Many times, very wonderful friendships end in disappointment. And personally, I don't see myself as capable of being A True Friend. I do very nice things, and I try my best to live by the Good Book. But I have failed many people. I have failed people who deserved better from me. So the only friendship I am able to offer is that we might have this in common: I will look to Jesus to help me survive, and you should look to Jesus to help you survive.

And we while we are both standing and looking to Jesus, we can hold hands.

This is all I promise.

♬  The Faith Crew: Hey Now


Thursday, October 9, 2014

The core of true friendship: being a friend "just because"

This comment appeared under a post from one of the Facebook pages that I "Liked". When I read it, I felt compelled to respond. The name of the woman who made the comment will, for our purposes be "Anonymous".
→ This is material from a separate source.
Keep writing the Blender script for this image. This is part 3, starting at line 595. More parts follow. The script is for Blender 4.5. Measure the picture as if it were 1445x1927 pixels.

Anonymous: "well to be honest I am sick to death with all that is going on in my case as i do not understand any of it all i do know is that people have treated me in a very bad way indeed and i need the truth . I have been on my own on this not knowing who is a friend or a foe .its just crazy the mind game that has been played against me and i feel totally betrayed and upset I dont think i will ever get over what has been done to me .and i dont feel guilty about anything i only feel very upset and let down that people cannot be straight with me .and all the things the certain persons involved have tried to pin on me and innuendo about well I will NEVER change and if you dont like it put a gun to my head as i couldnt care a less if you want rid of me and out of the northeast so badly why caint you tell me to my face just using this mind torture game that you have made is just sick and anyone who has been party to it i hope you rott . just disgusting and i wonder has this happened to others in the past .well i only hope you are eventually found out and all your helpers and they get what is coming to them just like they have put me through hell and for what .I keep asking as it seems people won tell me .i dont think trust will be a thing i will be doing from know on .and my buisiness is mine so its up to me stop interfering you have ruined my life"
Like · Reply · Yesterday at 5:25pm

My response: "Lisa, you are presenting a number of issues and I want to do my best to help you. I will begin by saying, nobody can be trusted. Good people as well as bad, are easily tempted to create trouble. You therefore must be careful what you say to people, because even though we all know that it is wrong to lie, there is no law against it, and even if there were a law against lying, who could ever enforce it? No one, friend or foe, is obligated to be honest with you or to help you. And the same applies to me, and each one of us who has been put on this earth. No one at all, not even parent or spouse will have any immediate consequence if they lie to us, or do any other types of injustices to us. So, what do we do? We affirm Life. We decide that life is worth living even though we are not going to be fully, 100% loved by anyone but God. We choose to continue, and we hope that maybe if we make worthy goals to try to contribute to this hurting world, we will find fulfillment regardless of what others think, say or do. I hope this helps."